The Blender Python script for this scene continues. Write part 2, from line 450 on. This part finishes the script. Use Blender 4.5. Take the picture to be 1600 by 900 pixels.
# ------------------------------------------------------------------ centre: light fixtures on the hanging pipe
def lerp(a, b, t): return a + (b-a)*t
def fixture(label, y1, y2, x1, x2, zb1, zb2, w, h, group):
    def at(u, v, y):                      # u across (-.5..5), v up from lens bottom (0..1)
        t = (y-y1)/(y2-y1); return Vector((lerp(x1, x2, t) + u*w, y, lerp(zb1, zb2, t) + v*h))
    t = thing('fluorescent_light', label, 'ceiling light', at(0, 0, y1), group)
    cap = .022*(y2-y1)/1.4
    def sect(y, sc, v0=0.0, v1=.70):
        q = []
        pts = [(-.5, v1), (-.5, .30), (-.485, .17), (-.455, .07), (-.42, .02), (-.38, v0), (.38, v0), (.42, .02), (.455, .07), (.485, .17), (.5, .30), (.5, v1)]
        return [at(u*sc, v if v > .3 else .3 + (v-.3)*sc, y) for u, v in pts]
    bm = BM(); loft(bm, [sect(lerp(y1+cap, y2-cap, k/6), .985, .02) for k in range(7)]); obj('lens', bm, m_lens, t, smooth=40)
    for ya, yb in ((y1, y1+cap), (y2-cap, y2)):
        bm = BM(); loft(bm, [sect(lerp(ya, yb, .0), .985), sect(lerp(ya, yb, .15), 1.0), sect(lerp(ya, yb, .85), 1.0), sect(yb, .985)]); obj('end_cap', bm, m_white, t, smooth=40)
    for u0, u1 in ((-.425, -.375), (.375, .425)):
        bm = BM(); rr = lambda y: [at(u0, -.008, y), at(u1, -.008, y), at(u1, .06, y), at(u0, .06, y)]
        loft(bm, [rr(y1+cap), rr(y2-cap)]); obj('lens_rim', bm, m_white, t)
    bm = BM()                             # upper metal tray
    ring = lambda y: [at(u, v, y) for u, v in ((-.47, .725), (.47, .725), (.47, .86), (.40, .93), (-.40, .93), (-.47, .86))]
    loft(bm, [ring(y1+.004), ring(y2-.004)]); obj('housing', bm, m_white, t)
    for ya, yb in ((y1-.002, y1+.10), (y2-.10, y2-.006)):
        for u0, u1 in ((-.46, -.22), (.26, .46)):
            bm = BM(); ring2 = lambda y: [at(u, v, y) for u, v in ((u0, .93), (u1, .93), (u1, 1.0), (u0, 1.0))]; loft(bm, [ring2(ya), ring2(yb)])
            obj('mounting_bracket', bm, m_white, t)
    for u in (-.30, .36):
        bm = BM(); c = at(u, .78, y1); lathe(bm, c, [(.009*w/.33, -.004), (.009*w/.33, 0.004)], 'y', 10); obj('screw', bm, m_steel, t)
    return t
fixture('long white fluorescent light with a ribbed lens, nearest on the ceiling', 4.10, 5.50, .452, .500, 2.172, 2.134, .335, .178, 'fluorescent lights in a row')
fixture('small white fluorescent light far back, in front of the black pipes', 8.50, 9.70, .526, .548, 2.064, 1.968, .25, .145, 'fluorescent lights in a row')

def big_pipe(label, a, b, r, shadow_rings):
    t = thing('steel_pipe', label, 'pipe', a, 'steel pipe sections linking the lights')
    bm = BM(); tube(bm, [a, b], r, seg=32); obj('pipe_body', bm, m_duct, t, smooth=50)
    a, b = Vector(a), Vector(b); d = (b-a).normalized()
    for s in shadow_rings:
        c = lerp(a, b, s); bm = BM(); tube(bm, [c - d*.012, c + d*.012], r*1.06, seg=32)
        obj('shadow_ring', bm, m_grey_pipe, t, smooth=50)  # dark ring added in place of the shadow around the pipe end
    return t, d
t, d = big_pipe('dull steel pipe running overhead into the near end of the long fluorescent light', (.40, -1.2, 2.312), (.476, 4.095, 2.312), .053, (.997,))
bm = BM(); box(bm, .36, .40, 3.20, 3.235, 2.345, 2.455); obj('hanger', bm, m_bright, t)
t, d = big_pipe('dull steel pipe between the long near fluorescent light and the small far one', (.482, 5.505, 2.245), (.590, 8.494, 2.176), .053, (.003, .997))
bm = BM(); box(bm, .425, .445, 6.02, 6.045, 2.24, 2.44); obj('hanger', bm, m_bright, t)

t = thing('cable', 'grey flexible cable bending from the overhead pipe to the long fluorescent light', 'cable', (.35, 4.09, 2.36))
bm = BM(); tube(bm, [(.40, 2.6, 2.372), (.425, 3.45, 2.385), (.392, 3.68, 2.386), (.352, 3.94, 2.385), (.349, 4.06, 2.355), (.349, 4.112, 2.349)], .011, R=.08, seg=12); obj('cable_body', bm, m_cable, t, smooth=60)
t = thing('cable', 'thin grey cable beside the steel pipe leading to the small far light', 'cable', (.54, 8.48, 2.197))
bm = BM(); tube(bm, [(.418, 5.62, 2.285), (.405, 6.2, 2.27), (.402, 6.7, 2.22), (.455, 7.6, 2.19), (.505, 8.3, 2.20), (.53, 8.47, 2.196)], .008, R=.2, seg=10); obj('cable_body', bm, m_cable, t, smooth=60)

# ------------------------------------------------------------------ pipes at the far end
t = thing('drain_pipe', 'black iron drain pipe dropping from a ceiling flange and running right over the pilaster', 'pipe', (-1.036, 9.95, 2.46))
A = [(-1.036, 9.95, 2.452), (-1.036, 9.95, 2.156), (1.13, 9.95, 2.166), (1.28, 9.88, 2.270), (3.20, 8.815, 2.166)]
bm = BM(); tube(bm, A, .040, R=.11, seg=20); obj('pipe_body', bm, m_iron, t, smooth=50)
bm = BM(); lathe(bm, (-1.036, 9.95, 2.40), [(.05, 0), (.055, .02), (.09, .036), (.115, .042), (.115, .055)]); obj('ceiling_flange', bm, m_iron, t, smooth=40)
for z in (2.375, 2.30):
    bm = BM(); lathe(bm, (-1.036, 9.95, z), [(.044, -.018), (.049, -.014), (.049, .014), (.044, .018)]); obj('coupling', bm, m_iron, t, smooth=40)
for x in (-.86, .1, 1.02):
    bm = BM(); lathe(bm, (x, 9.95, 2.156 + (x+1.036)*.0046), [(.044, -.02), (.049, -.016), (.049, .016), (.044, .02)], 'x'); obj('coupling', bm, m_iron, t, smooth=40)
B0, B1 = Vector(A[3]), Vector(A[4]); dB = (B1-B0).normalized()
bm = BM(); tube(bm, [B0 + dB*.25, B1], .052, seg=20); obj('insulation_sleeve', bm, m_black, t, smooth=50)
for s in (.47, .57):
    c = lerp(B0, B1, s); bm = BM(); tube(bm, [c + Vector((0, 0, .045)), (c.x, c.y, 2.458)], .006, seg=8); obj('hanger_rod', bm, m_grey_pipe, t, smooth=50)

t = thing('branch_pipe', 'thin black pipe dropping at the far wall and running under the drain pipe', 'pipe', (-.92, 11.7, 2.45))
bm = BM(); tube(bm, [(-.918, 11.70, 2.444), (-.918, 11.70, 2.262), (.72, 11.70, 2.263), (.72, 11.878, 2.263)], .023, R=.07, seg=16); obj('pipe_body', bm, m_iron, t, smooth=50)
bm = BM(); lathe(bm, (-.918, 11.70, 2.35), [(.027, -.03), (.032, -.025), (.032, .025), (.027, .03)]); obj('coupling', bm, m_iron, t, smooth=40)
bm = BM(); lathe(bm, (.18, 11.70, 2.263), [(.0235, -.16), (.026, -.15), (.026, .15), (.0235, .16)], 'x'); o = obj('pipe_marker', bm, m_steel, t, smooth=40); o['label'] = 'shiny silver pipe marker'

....

> _EXERCISE GOAL_: The listing above must be transcribed exactly, line by line.

> _ANSWER TO THE TASK_:
The Blender Python script for this scene continues. Write part 2, from line 450 on. This part finishes the script. Use Blender 4.5. Take the picture to be 1600 by 900 pixels.
# ------------------------------------------------------------------ centre: light fixtures on the hanging pipe
def lerp(a, b, t): return a + (b-a)*t
def fixture(label, y1, y2, x1, x2, zb1, zb2, w, h, group):
    def at(u, v, y):                      # u across (-.5..5), v up from lens bottom (0..1)
        t = (y-y1)/(y2-y1); return Vector((lerp(x1, x2, t) + u*w, y, lerp(zb1, zb2, t) + v*h))
    t = thing('fluorescent_light', label, 'ceiling light', at(0, 0, y1), group)
    cap = .022*(y2-y1)/1.4
    def sect(y, sc, v0=0.0, v1=.70):
        q = []
        pts = [(-.5, v1), (-.5, .30), (-.485, .17), (-.455, .07), (-.42, .02), (-.38, v0), (.38, v0), (.42, .02), (.455, .07), (.485, .17), (.5, .30), (.5, v1)]
        return [at(u*sc, v if v > .3 else .3 + (v-.3)*sc, y) for u, v in pts]
    bm = BM(); loft(bm, [sect(lerp(y1+cap, y2-cap, k/6), .985, .02) for k in range(7)]); obj('lens', bm, m_lens, t, smooth=40)
    for ya, yb in ((y1, y1+cap), (y2-cap, y2)):
        bm = BM(); loft(bm, [sect(lerp(ya, yb, .0), .985), sect(lerp(ya, yb, .15), 1.0), sect(lerp(ya, yb, .85), 1.0), sect(yb, .985)]); obj('end_cap', bm, m_white, t, smooth=40)
    for u0, u1 in ((-.425, -.375), (.375, .425)):
        bm = BM(); rr = lambda y: [at(u0, -.008, y), at(u1, -.008, y), at(u1, .06, y), at(u0, .06, y)]
        loft(bm, [rr(y1+cap), rr(y2-cap)]); obj('lens_rim', bm, m_white, t)
    bm = BM()                             # upper metal tray
    ring = lambda y: [at(u, v, y) for u, v in ((-.47, .725), (.47, .725), (.47, .86), (.40, .93), (-.40, .93), (-.47, .86))]
    loft(bm, [ring(y1+.004), ring(y2-.004)]); obj('housing', bm, m_white, t)
    for ya, yb in ((y1-.002, y1+.10), (y2-.10, y2-.006)):
        for u0, u1 in ((-.46, -.22), (.26, .46)):
            bm = BM(); ring2 = lambda y: [at(u, v, y) for u, v in ((u0, .93), (u1, .93), (u1, 1.0), (u0, 1.0))]; loft(bm, [ring2(ya), ring2(yb)])
            obj('mounting_bracket', bm, m_white, t)
    for u in (-.30, .36):
        bm = BM(); c = at(u, .78, y1); lathe(bm, c, [(.009*w/.33, -.004), (.009*w/.33, 0.004)], 'y', 10); obj('screw', bm, m_steel, t)
    return t
fixture('long white fluorescent light with a ribbed lens, nearest on the ceiling', 4.10, 5.50, .452, .500, 2.172, 2.134, .335, .178, 'fluorescent lights in a row')
fixture('small white fluorescent light far back, in front of the black pipes', 8.50, 9.70, .526, .548, 2.064, 1.968, .25, .145, 'fluorescent lights in a row')

def big_pipe(label, a, b, r, shadow_rings):
    t = thing('steel_pipe', label, 'pipe', a, 'steel pipe sections linking the lights')
    bm = BM(); tube(bm, [a, b], r, seg=32); obj('pipe_body', bm, m_duct, t, smooth=50)
    a, b = Vector(a), Vector(b); d = (b-a).normalized()
    for s in shadow_rings:
        c = lerp(a, b, s); bm = BM(); tube(bm, [c - d*.012, c + d*.012], r*1.06, seg=32)
        obj('shadow_ring', bm, m_grey_pipe, t, smooth=50)  # dark ring added in place of the shadow around the pipe end
    return t, d
t, d = big_pipe('dull steel pipe running overhead into the near end of the long fluorescent light', (.40, -1.2, 2.312), (.476, 4.095, 2.312), .053, (.997,))
bm = BM(); box(bm, .36, .40, 3.20, 3.235, 2.345, 2.455); obj('hanger', bm, m_bright, t)
t, d = big_pipe('dull steel pipe between the long near fluorescent light and the small far one', (.482, 5.505, 2.245), (.590, 8.494, 2.176), .053, (.003, .997))
bm = BM(); box(bm, .425, .445, 6.02, 6.045, 2.24, 2.44); obj('hanger', bm, m_bright, t)

t = thing('cable', 'grey flexible cable bending from the overhead pipe to the long fluorescent light', 'cable', (.35, 4.09, 2.36))
bm = BM(); tube(bm, [(.40, 2.6, 2.372), (.425, 3.45, 2.385), (.392, 3.68, 2.386), (.352, 3.94, 2.385), (.349, 4.06, 2.355), (.349, 4.112, 2.349)], .011, R=.08, seg=12); obj('cable_body', bm, m_cable, t, smooth=60)
t = thing('cable', 'thin grey cable beside the steel pipe leading to the small far light', 'cable', (.54, 8.48, 2.197))
bm = BM(); tube(bm, [(.418, 5.62, 2.285), (.405, 6.2, 2.27), (.402, 6.7, 2.22), (.455, 7.6, 2.19), (.505, 8.3, 2.20), (.53, 8.47, 2.196)], .008, R=.2, seg=10); obj('cable_body', bm, m_cable, t, smooth=60)

# ------------------------------------------------------------------ pipes at the far end
t = thing('drain_pipe', 'black iron drain pipe dropping from a ceiling flange and running right over the pilaster', 'pipe', (-1.036, 9.95, 2.46))
A = [(-1.036, 9.95, 2.452), (-1.036, 9.95, 2.156), (1.13, 9.95, 2.166), (1.28, 9.88, 2.270), (3.20, 8.815, 2.166)]
bm = BM(); tube(bm, A, .040, R=.11, seg=20); obj('pipe_body', bm, m_iron, t, smooth=50)
bm = BM(); lathe(bm, (-1.036, 9.95, 2.40), [(.05, 0), (.055, .02), (.09, .036), (.115, .042), (.115, .055)]); obj('ceiling_flange', bm, m_iron, t, smooth=40)
for z in (2.375, 2.30):
    bm = BM(); lathe(bm, (-1.036, 9.95, z), [(.044, -.018), (.049, -.014), (.049, .014), (.044, .018)]); obj('coupling', bm, m_iron, t, smooth=40)
for x in (-.86, .1, 1.02):
    bm = BM(); lathe(bm, (x, 9.95, 2.156 + (x+1.036)*.0046), [(.044, -.02), (.049, -.016), (.049, .016), (.044, .02)], 'x'); obj('coupling', bm, m_iron, t, smooth=40)
B0, B1 = Vector(A[3]), Vector(A[4]); dB = (B1-B0).normalized()
bm = BM(); tube(bm, [B0 + dB*.25, B1], .052, seg=20); obj('insulation_sleeve', bm, m_black, t, smooth=50)
for s in (.47, .57):
    c = lerp(B0, B1, s); bm = BM(); tube(bm, [c + Vector((0, 0, .045)), (c.x, c.y, 2.458)], .006, seg=8); obj('hanger_rod', bm, m_grey_pipe, t, smooth=50)

t = thing('branch_pipe', 'thin black pipe dropping at the far wall and running under the drain pipe', 'pipe', (-.92, 11.7, 2.45))
bm = BM(); tube(bm, [(-.918, 11.70, 2.444), (-.918, 11.70, 2.262), (.72, 11.70, 2.263), (.72, 11.878, 2.263)], .023, R=.07, seg=16); obj('pipe_body', bm, m_iron, t, smooth=50)
bm = BM(); lathe(bm, (-.918, 11.70, 2.35), [(.027, -.03), (.032, -.025), (.032, .025), (.027, .03)]); obj('coupling', bm, m_iron, t, smooth=40)
bm = BM(); lathe(bm, (.18, 11.70, 2.263), [(.0235, -.16), (.026, -.15), (.026, .15), (.0235, .16)], 'x'); o = obj('pipe_marker', bm, m_steel, t, smooth=40); o['label'] = 'shiny silver pipe marker'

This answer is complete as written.